* THE PROBLEM: Make an exact transcription of the material, leaving out all images.
▼
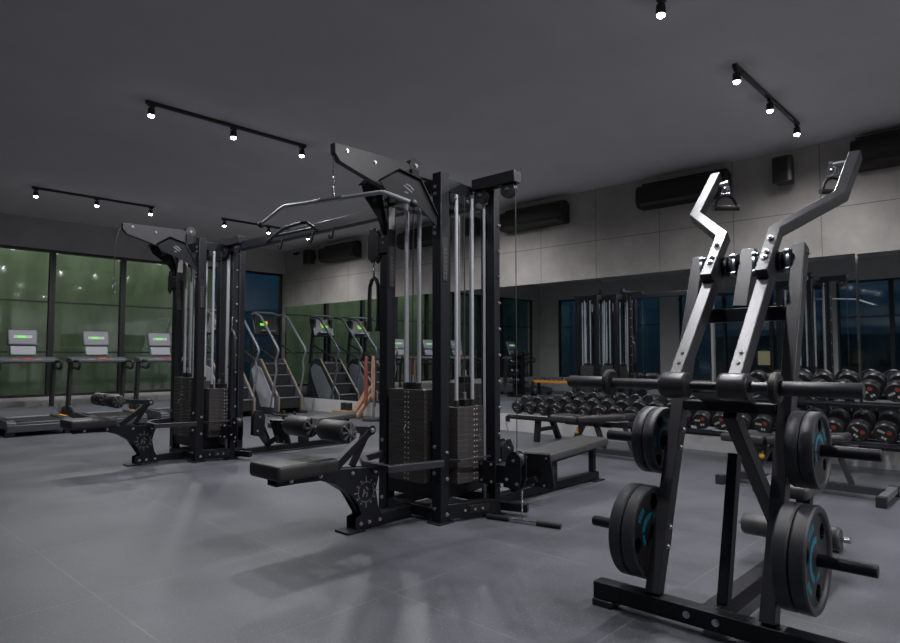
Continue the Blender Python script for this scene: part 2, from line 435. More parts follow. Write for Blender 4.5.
track(2.15, -2.2, 'black track light in the middle by the front wall')

# ------------------------------------------------------------------ wall units, speakers, sockets
def ac(y0, label, L=1.12, z0=3.03, z1=3.31):
    t = thing('air_conditioner', label, 'air conditioner', (XW, y0, z0), 'black wall air conditioners')
    pts = [(XW, z1), (XW - .19, z1), (XW - .225, z1 - .05), (XW - .235, z0 + .09), (XW - .20, z0 + .02), (XW - .15, z0), (XW, z0)]
    MB().prism(pts, 'xz', y0 + .02, y0 + L - .02).build('body', 'ac', t, .012)
    for a, b in ((y0, y0 + .02), (y0 + L - .02, y0 + L)): MB().prism(pts, 'xz', a, b).build('end_cap', 'plastic', t, .006)
    MB().bar((XW - .215, y0 + .06, z0 + .035), (XW - .215, y0 + L - .06, z0 + .035), .05, .010, (1, 0, 1)).build('louver', 'plastic', t, .002)
    MB().box(XW - .10, XW - .002, y0 + .03, y0 + L - .03, z1 + .004, z1 + .05).build('wall_bracket', 'ac', t)
ac(9.62, 'black air conditioner on the wall beyond the hanging rope')
ac(7.25, 'black air conditioner seen between the uprights of the near cable tower')
ac(4.93, 'black air conditioner right of the near cable tower')
ac(2.68, 'black air conditioner behind the left bent lever arm')
ac(.30, 'black air conditioner cut by the photo edge at upper right', z0=3.06, z1=3.36)
def speaker(y, label, z=3.04, h=.29):
    t = thing('wall_speaker', label, 'speaker', (XW, y, z), 'black wall speakers')
    pts = [(XW - .07, y - .08), (XW - .07, y + .08), (XW - .24, y + .105), (XW - .26, y + .06), (XW - .26, y - .06), (XW - .24, y - .105)]
    MB().prism(pts, 'xy', z, z + h).build('cabinet', 'plastic', t, .012)
    MB().box(XW - .268, XW - .258, y - .06, y + .06, z + .02, z + h - .02).build('grille', 'ac', t, .004)
    MB().bar((XW - .003, y, z + .16), (XW - .09, y, z + .16), .05, .08).build('wall_bracket', 'plastic', t, .003)
speaker(2.06, 'black wall speaker between two air conditioners above the lever arms')
speaker(11.15, 'black wall speaker in the far corner above the stair climbers')
speaker(6.62, 'black wall speaker behind the guide rods of the near cable tower')
cam = thing('security_camera', 'tiny black camera high in the far corner', 'camera', (XW - .05, 11.75, 3.33))
MB().cyl((XW - .002, 11.75, 3.36), (XW - .06, 11.75, 3.36), .02).build('mount', 'plastic', cam); MB().cyl((XW - .05, 11.75, 3.33), (XW - .16, 11.70, 3.31), .032).build('body', 'plastic', cam)
so = thing('wall_socket', 'small black plug hanging from a socket under the dumbbell rack', 'socket', (XW - .025, 6.05, .15))
MB().box(XW - .028, XW - .02, 6.01, 6.09, .14, .22).build('plate', 'plastic', so, .002); MB().cyl((XW - .028, 6.05, .18), (XW - .06, 6.05, .18), .018).build('plug', 'plastic', so)
MB().tube([(XW - .06, 6.05, .18), (XW - .07, 6.05, .12), (XW - .06, 6.04, .06), (XW - .05, 6.02, .01)], .004).build('cord', 'plastic', so)

# ------------------------------------------------------------------ multi station cable machine
rig = thing('multi_station_cable_machine', 'black twin-tower cable machine joined by a long overhead beam in the middle of the floor', 'cable machine', (3.5, 5.2, 0))
def emblem(parent, cx, cz, y, s=.085, plane='xz'):
    m = MB()
    def P(a, b, t): return (cx + a, y + t, cz + b) if plane == 'xz' else (y + t, cx + a, cz + b)
    def seg(a0, a1, r0, r1):
        n = 5; vs = []
        for t in (0, -.003):
            for i in range(n + 1):
                q = R(a0 + (a1 - a0) * i / n)
                for r in (r0, r1): vs.append(P(r * math.cos(q), r * math.sin(q), t))
        k = 2 * (n + 1); fs = []
        for i in range(n): fs.append((k + 2 * i, k + 2 * i + 1, k + 2 * i + 3, k + 2 * i + 2))
        m._add(vs, fs)
    for a in range(0, 360, 45): seg(a + 6, a + 39, s * .66, s * .72)
    for a in range(0, 360, 30):
        if a % 90: seg(a - 5, a + 5, s * .80, s * .92)
    for a in range(0, 360, 90):
        q = R(a); c, sn = math.cos(q), math.sin(q)
        m._add([P(s * .62 * c - .004 * sn, s * .62 * sn + .004 * c, -.003), P(s * 1.08 * c - .004 * sn, s * 1.08 * sn + .004 * c, -.003), P(s * 1.08 * c + .004 * sn, s * 1.08 * sn - .004 * c, -.003), P(s * .62 * c + .004 * sn, s * .62 * sn - .004 * c, -.003)], [(0, 1, 2, 3)])
    for (x0, z0, x1, z1) in ((-.28, -.30, -.16, .22), (-.02, .36, .20, .10), (.12, -.02, .02, -.36), (-.06, .02, -.14, -.12)):
        a, b = Vector((x0, z0)) * s, Vector((x1, z1)) * s; d = (b - a).normalized() * .005; nrm = Vector((-d.y, d.x))
        m._add([P(*(a + nrm), -.003), P(*(b + nrm), -.003), P(*(b - nrm), -.003), P(*(a - nrm), -.003)], [(0, 1, 2, 3)])
    return m.build('emblem', 'mark', parent, 0, 'pale round wheel-shaped cut-out emblem')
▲
* RESPONSE:
Continue the Blender Python script for this scene: part 2, from line 435. More parts follow. Write for Blender 4.5.
track(2.15, -2.2, 'black track light in the middle by the front wall')

# ------------------------------------------------------------------ wall units, speakers, sockets
def ac(y0, label, L=1.12, z0=3.03, z1=3.31):
    t = thing('air_conditioner', label, 'air conditioner', (XW, y0, z0), 'black wall air conditioners')
    pts = [(XW, z1), (XW - .19, z1), (XW - .225, z1 - .05), (XW - .235, z0 + .09), (XW - .20, z0 + .02), (XW - .15, z0), (XW, z0)]
    MB().prism(pts, 'xz', y0 + .02, y0 + L - .02).build('body', 'ac', t, .012)
    for a, b in ((y0, y0 + .02), (y0 + L - .02, y0 + L)): MB().prism(pts, 'xz', a, b).build('end_cap', 'plastic', t, .006)
    MB().bar((XW - .215, y0 + .06, z0 + .035), (XW - .215, y0 + L - .06, z0 + .035), .05, .010, (1, 0, 1)).build('louver', 'plastic', t, .002)
    MB().box(XW - .10, XW - .002, y0 + .03, y0 + L - .03, z1 + .004, z1 + .05).build('wall_bracket', 'ac', t)
ac(9.62, 'black air conditioner on the wall beyond the hanging rope')
ac(7.25, 'black air conditioner seen between the uprights of the near cable tower')
ac(4.93, 'black air conditioner right of the near cable tower')
ac(2.68, 'black air conditioner behind the left bent lever arm')
ac(.30, 'black air conditioner cut by the photo edge at upper right', z0=3.06, z1=3.36)
def speaker(y, label, z=3.04, h=.29):
    t = thing('wall_speaker', label, 'speaker', (XW, y, z), 'black wall speakers')
    pts = [(XW - .07, y - .08), (XW - .07, y + .08), (XW - .24, y + .105), (XW - .26, y + .06), (XW - .26, y - .06), (XW - .24, y - .105)]
    MB().prism(pts, 'xy', z, z + h).build('cabinet', 'plastic', t, .012)
    MB().box(XW - .268, XW - .258, y - .06, y + .06, z + .02, z + h - .02).build('grille', 'ac', t, .004)
    MB().bar((XW - .003, y, z + .16), (XW - .09, y, z + .16), .05, .08).build('wall_bracket', 'plastic', t, .003)
speaker(2.06, 'black wall speaker between two air conditioners above the lever arms')
speaker(11.15, 'black wall speaker in the far corner above the stair climbers')
speaker(6.62, 'black wall speaker behind the guide rods of the near cable tower')
cam = thing('security_camera', 'tiny black camera high in the far corner', 'camera', (XW - .05, 11.75, 3.33))
MB().cyl((XW - .002, 11.75, 3.36), (XW - .06, 11.75, 3.36), .02).build('mount', 'plastic', cam); MB().cyl((XW - .05, 11.75, 3.33), (XW - .16, 11.70, 3.31), .032).build('body', 'plastic', cam)
so = thing('wall_socket', 'small black plug hanging from a socket under the dumbbell rack', 'socket', (XW - .025, 6.05, .15))
MB().box(XW - .028, XW - .02, 6.01, 6.09, .14, .22).build('plate', 'plastic', so, .002); MB().cyl((XW - .028, 6.05, .18), (XW - .06, 6.05, .18), .018).build('plug', 'plastic', so)
MB().tube([(XW - .06, 6.05, .18), (XW - .07, 6.05, .12), (XW - .06, 6.04, .06), (XW - .05, 6.02, .01)], .004).build('cord', 'plastic', so)

# ------------------------------------------------------------------ multi station cable machine
rig = thing('multi_station_cable_machine', 'black twin-tower cable machine joined by a long overhead beam in the middle of the floor', 'cable machine', (3.5, 5.2, 0))
def emblem(parent, cx, cz, y, s=.085, plane='xz'):
    m = MB()
    def P(a, b, t): return (cx + a, y + t, cz + b) if plane == 'xz' else (y + t, cx + a, cz + b)
    def seg(a0, a1, r0, r1):
        n = 5; vs = []
        for t in (0, -.003):
            for i in range(n + 1):
                q = R(a0 + (a1 - a0) * i / n)
                for r in (r0, r1): vs.append(P(r * math.cos(q), r * math.sin(q), t))
        k = 2 * (n + 1); fs = []
        for i in range(n): fs.append((k + 2 * i, k + 2 * i + 1, k + 2 * i + 3, k + 2 * i + 2))
        m._add(vs, fs)
    for a in range(0, 360, 45): seg(a + 6, a + 39, s * .66, s * .72)
    for a in range(0, 360, 30):
        if a % 90: seg(a - 5, a + 5, s * .80, s * .92)
    for a in range(0, 360, 90):
        q = R(a); c, sn = math.cos(q), math.sin(q)
        m._add([P(s * .62 * c - .004 * sn, s * .62 * sn + .004 * c, -.003), P(s * 1.08 * c - .004 * sn, s * 1.08 * sn + .004 * c, -.003), P(s * 1.08 * c + .004 * sn, s * 1.08 * sn - .004 * c, -.003), P(s * .62 * c + .004 * sn, s * .62 * sn - .004 * c, -.003)], [(0, 1, 2, 3)])
    for (x0, z0, x1, z1) in ((-.28, -.30, -.16, .22), (-.02, .36, .20, .10), (.12, -.02, .02, -.36), (-.06, .02, -.14, -.12)):
        a, b = Vector((x0, z0)) * s, Vector((x1, z1)) * s; d = (b - a).normalized() * .005; nrm = Vector((-d.y, d.x))
        m._add([P(*(a + nrm), -.003), P(*(b + nrm), -.003), P(*(b - nrm), -.003), P(*(a - nrm), -.003)], [(0, 1, 2, 3)])
    return m.build('emblem', 'mark', parent, 0, 'pale round wheel-shaped cut-out emblem')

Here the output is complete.